The text said we'd talk "over the summer and have FuN." (Recently Kathy became a fan of random capitalization.)

That was Thursday.

Saturday night she left an oversized Facebook post for her kid sister. 

Kim S.: I do NOT do messenger! Call or email me. I have tried to reach you.

Um ... Kathy used Messenger to reach out to me on Thursday. Her sister responded that she doesn't use Messenger, either, and seemed confused by the public shout out. The tone between the sisters felt frustrated and contentious. 

Clearly something is bothering her. I asked our mutual friend John if he'd heard from her, and he said no but he didn't expect to. It's been months since they've communicated.

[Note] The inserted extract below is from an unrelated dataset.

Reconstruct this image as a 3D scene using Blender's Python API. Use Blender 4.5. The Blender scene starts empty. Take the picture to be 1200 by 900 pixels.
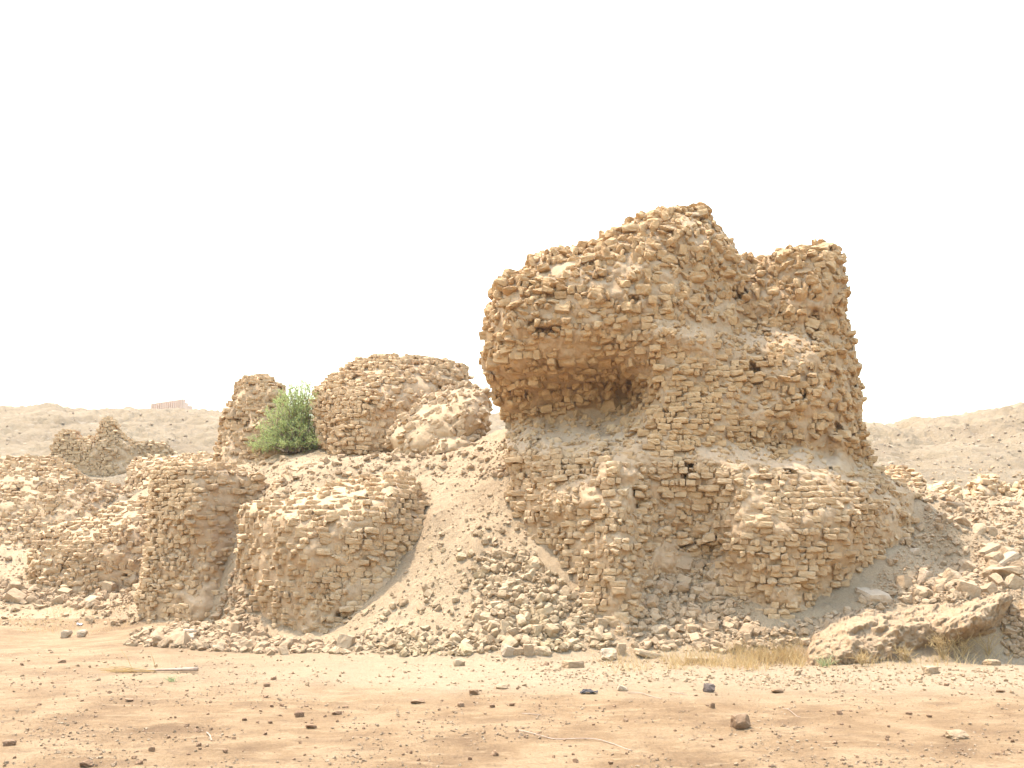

Kathy's sister Kim is in Washington State.  Her daughter lives in Colorado. I'm 60 miles away. Her son is nearer, but they've been estranged for years, and I don't think he knows how her mental capabilities have diminished. But Kathy is surrounded by family. Her adult grandchildren are nearby and involved with her -- they had a big family outing to The Brookfield Zoo a few weeks ago -- and they have keys to her apartment, so we don't to worry about her being that "I've fallen and I can't get up," Lady.

I feel like I ought to do something about whatever is upsetting her, but I don't know what. Obviously her sister Kim knows something is going on. Kathy doesn't want to talk to me. 

To compound all of this, my feelings about Kathy are very complicated. She can be very supportive. She can also be irresponsible and casually cruel. We have a tangled history but a long one (more than 40 years) and I want to honor that.

Most of all, I don't want this to be happening. I don't want to deal with this. My friend Henry is fading away quickly. My oldest friend is battling bipolar disorder. The cold, hard fact is that I love them more than I do Kathy. I feel I only have so much attention to give, and at the risk of sounding bitchy, I'd rather give it to Henry and my oldest friend.

And I'm recovering from a crown lengthening. I hate to be all woe-is-me, but it was kind of a big deal.

So I'm trying to let this go, but it's still leaving me feeling guilty.

 

 *I still have a landline, so if anyone had been trying to reach me they had a way.